I always did extremely well on standardized tests in school, which convinces me that the standardized tests are almost completely useless for assessing knowledge or intelligence or the skills of one’s teacher. Success at standardized tests does not require general intelligence, it requires the particular ability to think like the people who create the tests. Where my friends would sometimes get hung up on issues like trying to figure out the right answer to a question, my approach was instead to figure out which answer the test writers were looking for. This approach only works for multiple choice tests, but in that limited arena it was highly effective.

I still recall my moment of realization in high school. There was a pair of math tests which were the leadin to selecting the members of the U.S. team for the International Math Olympiad. The first test was multiple choice, I think 100 questions, and I did very well as usual. I placed third in the state or something, at any rate good enough to go on to the next level. The second test was a series of five or so math problems. You had three or four hours to solve them. The questions were essays, and so were the answers—no multiple choice. I scored a zero. I could understand the questions, but I had no idea whatsoever how to actually solve them. A good friend of mine, on the other hand, did know how to solve them, and in fact went on to be a member of the U.S. team.

My conclusion is that standardized tests tell you something, but they don’t tell you what you really want to know: a good a student is operating in the real world. The big school reforms which are based on using standardized tests to assess students, like Bush’s No Child Left Behind or Obama’s Race to the Top, are thus based on an invalid premise. And when you start to judge teachers based on how well their students do on standardized tests, you are creating a perverse incentive: you are rewarding them if they produce students who do well on tests rather than producing students who do well in the real world.

I do agree that assessing students is important: you need to know how well your student body is doing. And standardized tests are the best mechanism I know for doing so: they are easy to hand out, easy to grade, and if they are carefully written (which is very hard) they can results which can be compared across socio-economic gaps. But you must always be deeply aware of the shortcomings of these tests. They are telling you something, but they are not telling you everything or even most of what is important.

When tests are used to assess the quality of teachers, you are falling deep into the measurement problem: you are judging people based not on what they are achieving, but based on what you can measure.

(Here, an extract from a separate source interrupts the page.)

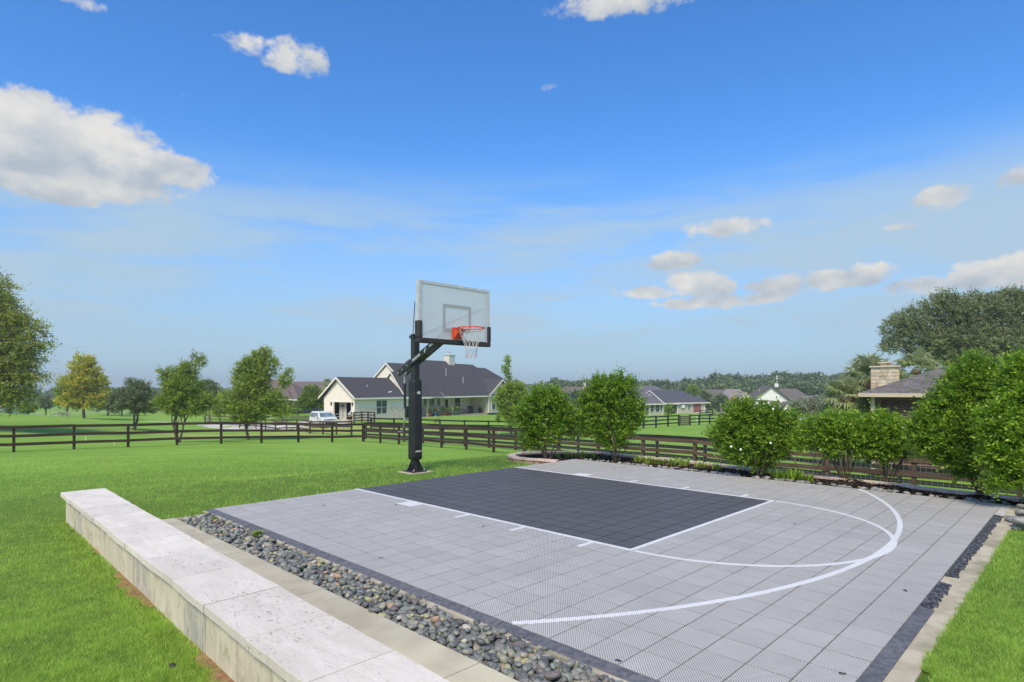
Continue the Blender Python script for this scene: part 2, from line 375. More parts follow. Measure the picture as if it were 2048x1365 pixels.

And all that said, I do agree that it is important to assess teachers, because there are bad teachers out there. I had some of them myself. There has to be some way to get them out of schools and into some place where they can stop holding children back. It’s just that standardized testing is not that way. Just because there is something we need to do, and there is something else that we can measure, we should not start to think that the thing we can measure will tell us what we need to do.